I’m finding that I’ve forgotten 95% of all the song lyrics I ever knew. I’ve discovered this because I get 4-5 words into a chorus singing to Ella when I have to pause, then start making up lyrics, usually involving Ella, poo, diapers, and daddy’s crappy memory. Michelle’s never too far away and will offer a word or two after watching me toil. She remembers lyrics.

I suspect my lyrical memory has been degraded because of my change in musical tastes. Michelle offered that maybe the beer made me forget, but I suspect its the absense of lyrics in most of my music. Here’s a simple diagram of music tastes. The saddest thing? The lyrics I remember best without cues from the song? Weird Al and Jungle Book.
Music Timeline

Mapping side project

Things have gotten boring with work, grad school and the baby, so I’ve decided to do a couple maps for Ooligan Press, PSU’s publisher. I’ll be creating some maps about Fort Clatsop and Lewis & Clark’s stay for a book about Fort Clatsop. Should be fun and will provide me with an opportunity to get some work published.

Garlic

There will be no more intentional over-use of garlic in our meals for the next 6-12 months. While the perfectly roasted cloves were great at the time, often two cloves per bite, they unleashed 3 layers of wrath.
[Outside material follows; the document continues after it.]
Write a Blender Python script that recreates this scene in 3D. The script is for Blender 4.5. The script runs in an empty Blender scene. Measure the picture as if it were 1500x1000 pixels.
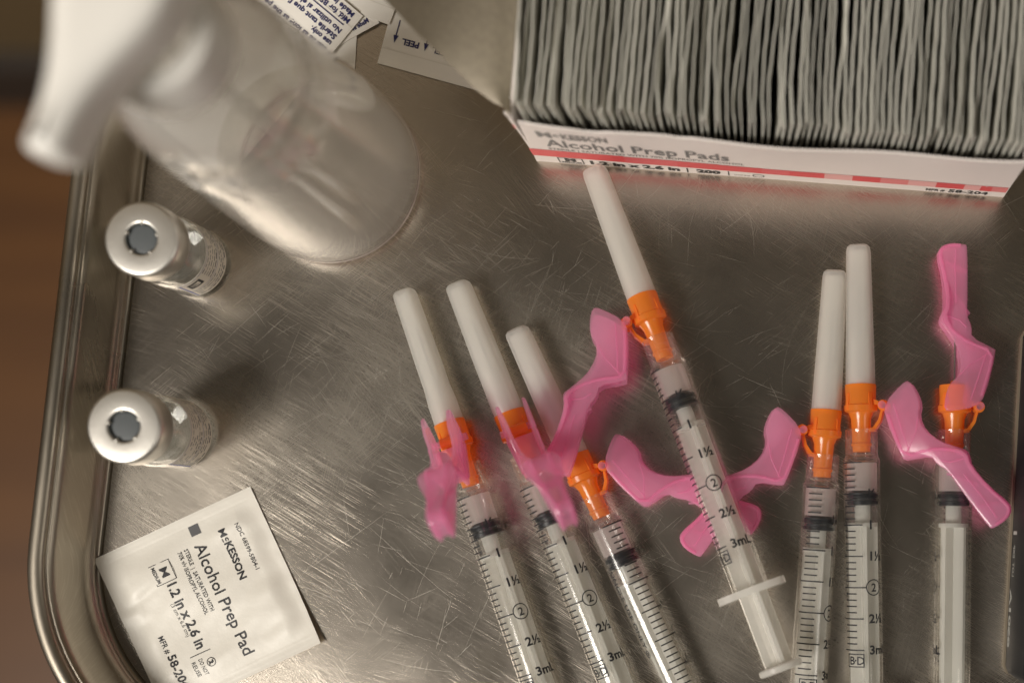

Two of the layers of wrath aren’t that important and would be obvious to most folks, but the third layer of wrath came in the form of a daughter who would not sleep. The funk made its way into her foodstream and upset her cute little tummy. It wasn’t until well in to the morning that things got back to equilibrium and she was able to sleep. Baby farts are cuter though.

Tigger’s Revenge

Tigger and my relationship has been improving for the last 5 years. The last few months, it’s been very good, and I’ve been taking extra care of his food & water supply, complied with incessant need to be in a lap, and I’ve even spoken up for him at times. So why did he puke in my bag? Why did he vomit on to my school work, my work-work, and wrinkle the pages of my books yellow when the cat door was only 2 feet away?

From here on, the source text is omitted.